The Federal Trade Commission (FTC) on Tuesday banned contractual practices that limit employees from going to work for a competing company under non-compete clauses, a step that will allow greater flexibility in the US labor market.
The new rule, which has national scope and establishes that non-compete clauses are a violation of the ‘FTC Act’, was approved by the agency with three votes in favor and the opposition of two Republican commissioners.
These types of clauses prohibit certain employees from going to work for a competitor for a certain period of time or from founding companies in specialized fields in which they have worked under certain circumstances.
“Non-compete clauses keep wages low, stifle new ideas, and rob the American economy of its dynamism”said FTC Chairwoman Lina Khan in a statement.
In Khan’s opinion, this new rule protects the freedom to look for a new job, start a new business or create a company with a new idea.
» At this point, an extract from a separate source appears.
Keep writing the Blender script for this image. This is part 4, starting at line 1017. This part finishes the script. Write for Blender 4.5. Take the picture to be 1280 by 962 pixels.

The FTC believes that this regulation will increase wages by allowing greater competition in skilled jobs, one of the great shortcomings of the American labor market.
The commission estimates that about 30 million Americans, 18% of the entire workforce, are subject to non-compete clauses and that the average wage increase from this measure will be about $524 a year.
The new rule will come into effect within 120 days after its publication in the Federal Register, although it is possible that employers or companies may oppose this rule in court to prevent its implementation.